- INFORMATION SHOWN -
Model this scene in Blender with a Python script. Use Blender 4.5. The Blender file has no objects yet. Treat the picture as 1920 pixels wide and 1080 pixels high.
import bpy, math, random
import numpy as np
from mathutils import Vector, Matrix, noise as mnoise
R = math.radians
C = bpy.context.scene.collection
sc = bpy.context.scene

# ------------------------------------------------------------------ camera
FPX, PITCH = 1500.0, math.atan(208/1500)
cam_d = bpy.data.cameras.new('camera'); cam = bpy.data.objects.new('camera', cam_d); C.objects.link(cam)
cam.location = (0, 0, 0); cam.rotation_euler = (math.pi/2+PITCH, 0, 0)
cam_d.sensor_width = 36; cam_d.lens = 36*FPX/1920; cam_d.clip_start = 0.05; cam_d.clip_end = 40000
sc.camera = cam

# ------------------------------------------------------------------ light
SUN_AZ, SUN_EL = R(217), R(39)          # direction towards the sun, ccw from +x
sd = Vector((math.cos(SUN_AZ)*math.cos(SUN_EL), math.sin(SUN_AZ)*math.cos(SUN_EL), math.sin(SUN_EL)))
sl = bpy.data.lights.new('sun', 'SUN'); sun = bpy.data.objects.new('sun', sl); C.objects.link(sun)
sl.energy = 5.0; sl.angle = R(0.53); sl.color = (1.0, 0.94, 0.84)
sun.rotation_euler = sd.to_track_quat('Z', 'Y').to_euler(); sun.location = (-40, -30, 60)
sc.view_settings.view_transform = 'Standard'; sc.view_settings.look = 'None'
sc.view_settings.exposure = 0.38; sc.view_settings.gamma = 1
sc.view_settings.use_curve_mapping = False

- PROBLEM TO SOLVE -
Reproduce the material above without altering a single character.

- WRITTEN RESPONSE -
Model this scene in Blender with a Python script. Use Blender 4.5. The Blender file has no objects yet. Treat the picture as 1920 pixels wide and 1080 pixels high.
import bpy, math, random
import numpy as np
from mathutils import Vector, Matrix, noise as mnoise
R = math.radians
C = bpy.context.scene.collection
sc = bpy.context.scene

# ------------------------------------------------------------------ camera
FPX, PITCH = 1500.0, math.atan(208/1500)
cam_d = bpy.data.cameras.new('camera'); cam = bpy.data.objects.new('camera', cam_d); C.objects.link(cam)
cam.location = (0, 0, 0); cam.rotation_euler = (math.pi/2+PITCH, 0, 0)
cam_d.sensor_width = 36; cam_d.lens = 36*FPX/1920; cam_d.clip_start = 0.05; cam_d.clip_end = 40000
sc.camera = cam

# ------------------------------------------------------------------ light
SUN_AZ, SUN_EL = R(217), R(39)          # direction towards the sun, ccw from +x
sd = Vector((math.cos(SUN_AZ)*math.cos(SUN_EL), math.sin(SUN_AZ)*math.cos(SUN_EL), math.sin(SUN_EL)))
sl = bpy.data.lights.new('sun', 'SUN'); sun = bpy.data.objects.new('sun', sl); C.objects.link(sun)
sl.energy = 5.0; sl.angle = R(0.53); sl.color = (1.0, 0.94, 0.84)
sun.rotation_euler = sd.to_track_quat('Z', 'Y').to_euler(); sun.location = (-40, -30, 60)
sc.view_settings.view_transform = 'Standard'; sc.view_settings.look = 'None'
sc.view_settings.exposure = 0.38; sc.view_settings.gamma = 1
sc.view_settings.use_curve_mapping = False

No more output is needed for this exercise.